### Exercise task
Transcribe every line of the listing below without any deviation.

[Dataset rows]
━━━━━━━━━━━━━━━━━━━━━━━━━━━━━━

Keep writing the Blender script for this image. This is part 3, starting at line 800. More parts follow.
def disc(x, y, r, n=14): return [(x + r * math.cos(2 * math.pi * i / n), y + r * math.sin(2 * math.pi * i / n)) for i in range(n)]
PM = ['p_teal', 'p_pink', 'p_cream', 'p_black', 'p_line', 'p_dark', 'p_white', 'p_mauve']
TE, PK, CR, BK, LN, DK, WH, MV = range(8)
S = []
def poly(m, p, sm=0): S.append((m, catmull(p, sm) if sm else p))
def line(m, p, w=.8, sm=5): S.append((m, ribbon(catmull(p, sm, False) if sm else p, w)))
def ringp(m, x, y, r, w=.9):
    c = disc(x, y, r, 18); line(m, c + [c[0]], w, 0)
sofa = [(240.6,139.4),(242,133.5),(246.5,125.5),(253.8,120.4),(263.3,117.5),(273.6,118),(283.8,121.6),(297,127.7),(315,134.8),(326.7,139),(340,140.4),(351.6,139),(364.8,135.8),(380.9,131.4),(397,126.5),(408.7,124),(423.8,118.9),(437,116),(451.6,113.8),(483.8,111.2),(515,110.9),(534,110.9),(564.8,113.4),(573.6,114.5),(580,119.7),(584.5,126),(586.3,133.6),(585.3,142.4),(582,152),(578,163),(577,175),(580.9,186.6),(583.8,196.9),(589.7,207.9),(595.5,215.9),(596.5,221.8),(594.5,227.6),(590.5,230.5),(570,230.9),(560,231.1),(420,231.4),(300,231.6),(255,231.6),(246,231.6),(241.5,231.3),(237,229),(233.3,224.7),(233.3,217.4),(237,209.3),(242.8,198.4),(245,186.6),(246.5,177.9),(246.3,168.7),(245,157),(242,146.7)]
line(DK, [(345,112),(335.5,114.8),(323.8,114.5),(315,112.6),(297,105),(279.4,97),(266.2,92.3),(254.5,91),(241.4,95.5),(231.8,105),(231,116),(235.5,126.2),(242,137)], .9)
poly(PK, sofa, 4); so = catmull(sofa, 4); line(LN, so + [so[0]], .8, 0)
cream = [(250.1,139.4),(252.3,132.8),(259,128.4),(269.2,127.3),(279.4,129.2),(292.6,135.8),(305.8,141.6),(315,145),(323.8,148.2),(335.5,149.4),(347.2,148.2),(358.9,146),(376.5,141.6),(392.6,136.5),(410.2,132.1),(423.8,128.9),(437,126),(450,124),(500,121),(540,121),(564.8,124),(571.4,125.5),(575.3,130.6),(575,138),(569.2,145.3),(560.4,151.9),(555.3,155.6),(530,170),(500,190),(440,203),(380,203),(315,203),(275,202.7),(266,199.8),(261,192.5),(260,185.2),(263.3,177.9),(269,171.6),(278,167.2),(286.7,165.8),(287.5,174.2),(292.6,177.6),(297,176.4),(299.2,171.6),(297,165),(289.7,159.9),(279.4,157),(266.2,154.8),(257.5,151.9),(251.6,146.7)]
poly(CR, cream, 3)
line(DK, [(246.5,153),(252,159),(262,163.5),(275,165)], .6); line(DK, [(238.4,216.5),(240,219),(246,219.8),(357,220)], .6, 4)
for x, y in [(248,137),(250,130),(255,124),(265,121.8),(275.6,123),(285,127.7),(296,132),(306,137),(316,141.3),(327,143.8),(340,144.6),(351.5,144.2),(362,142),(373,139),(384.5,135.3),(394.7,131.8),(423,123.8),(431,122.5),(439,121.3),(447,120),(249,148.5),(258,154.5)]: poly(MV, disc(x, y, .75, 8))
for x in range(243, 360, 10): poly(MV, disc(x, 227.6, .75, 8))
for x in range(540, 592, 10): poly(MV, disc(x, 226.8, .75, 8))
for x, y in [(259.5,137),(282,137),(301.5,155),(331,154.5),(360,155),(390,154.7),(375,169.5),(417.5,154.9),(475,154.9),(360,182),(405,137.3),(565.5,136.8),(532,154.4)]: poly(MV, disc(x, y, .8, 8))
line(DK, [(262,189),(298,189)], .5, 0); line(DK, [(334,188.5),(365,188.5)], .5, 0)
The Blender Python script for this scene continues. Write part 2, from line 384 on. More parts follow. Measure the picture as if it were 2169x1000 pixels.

━━━━━━━━━━━━━━━━━━━━━━━━━━━━━━

### Task answer
Keep writing the Blender script for this image. This is part 3, starting at line 800. More parts follow.
def disc(x, y, r, n=14): return [(x + r * math.cos(2 * math.pi * i / n), y + r * math.sin(2 * math.pi * i / n)) for i in range(n)]
PM = ['p_teal', 'p_pink', 'p_cream', 'p_black', 'p_line', 'p_dark', 'p_white', 'p_mauve']
TE, PK, CR, BK, LN, DK, WH, MV = range(8)
S = []
def poly(m, p, sm=0): S.append((m, catmull(p, sm) if sm else p))
def line(m, p, w=.8, sm=5): S.append((m, ribbon(catmull(p, sm, False) if sm else p, w)))
def ringp(m, x, y, r, w=.9):
    c = disc(x, y, r, 18); line(m, c + [c[0]], w, 0)
sofa = [(240.6,139.4),(242,133.5),(246.5,125.5),(253.8,120.4),(263.3,117.5),(273.6,118),(283.8,121.6),(297,127.7),(315,134.8),(326.7,139),(340,140.4),(351.6,139),(364.8,135.8),(380.9,131.4),(397,126.5),(408.7,124),(423.8,118.9),(437,116),(451.6,113.8),(483.8,111.2),(515,110.9),(534,110.9),(564.8,113.4),(573.6,114.5),(580,119.7),(584.5,126),(586.3,133.6),(585.3,142.4),(582,152),(578,163),(577,175),(580.9,186.6),(583.8,196.9),(589.7,207.9),(595.5,215.9),(596.5,221.8),(594.5,227.6),(590.5,230.5),(570,230.9),(560,231.1),(420,231.4),(300,231.6),(255,231.6),(246,231.6),(241.5,231.3),(237,229),(233.3,224.7),(233.3,217.4),(237,209.3),(242.8,198.4),(245,186.6),(246.5,177.9),(246.3,168.7),(245,157),(242,146.7)]
line(DK, [(345,112),(335.5,114.8),(323.8,114.5),(315,112.6),(297,105),(279.4,97),(266.2,92.3),(254.5,91),(241.4,95.5),(231.8,105),(231,116),(235.5,126.2),(242,137)], .9)
poly(PK, sofa, 4); so = catmull(sofa, 4); line(LN, so + [so[0]], .8, 0)
cream = [(250.1,139.4),(252.3,132.8),(259,128.4),(269.2,127.3),(279.4,129.2),(292.6,135.8),(305.8,141.6),(315,145),(323.8,148.2),(335.5,149.4),(347.2,148.2),(358.9,146),(376.5,141.6),(392.6,136.5),(410.2,132.1),(423.8,128.9),(437,126),(450,124),(500,121),(540,121),(564.8,124),(571.4,125.5),(575.3,130.6),(575,138),(569.2,145.3),(560.4,151.9),(555.3,155.6),(530,170),(500,190),(440,203),(380,203),(315,203),(275,202.7),(266,199.8),(261,192.5),(260,185.2),(263.3,177.9),(269,171.6),(278,167.2),(286.7,165.8),(287.5,174.2),(292.6,177.6),(297,176.4),(299.2,171.6),(297,165),(289.7,159.9),(279.4,157),(266.2,154.8),(257.5,151.9),(251.6,146.7)]
poly(CR, cream, 3)
line(DK, [(246.5,153),(252,159),(262,163.5),(275,165)], .6); line(DK, [(238.4,216.5),(240,219),(246,219.8),(357,220)], .6, 4)
for x, y in [(248,137),(250,130),(255,124),(265,121.8),(275.6,123),(285,127.7),(296,132),(306,137),(316,141.3),(327,143.8),(340,144.6),(351.5,144.2),(362,142),(373,139),(384.5,135.3),(394.7,131.8),(423,123.8),(431,122.5),(439,121.3),(447,120),(249,148.5),(258,154.5)]: poly(MV, disc(x, y, .75, 8))
for x in range(243, 360, 10): poly(MV, disc(x, 227.6, .75, 8))
for x in range(540, 592, 10): poly(MV, disc(x, 226.8, .75, 8))
for x, y in [(259.5,137),(282,137),(301.5,155),(331,154.5),(360,155),(390,154.7),(375,169.5),(417.5,154.9),(475,154.9),(360,182),(405,137.3),(565.5,136.8),(532,154.4)]: poly(MV, disc(x, y, .8, 8))
line(DK, [(262,189),(298,189)], .5, 0); line(DK, [(334,188.5),(365,188.5)], .5, 0)
The Blender Python script for this scene continues. Write part 2, from line 384 on. More parts follow. Measure the picture as if it were 2169x1000 pixels.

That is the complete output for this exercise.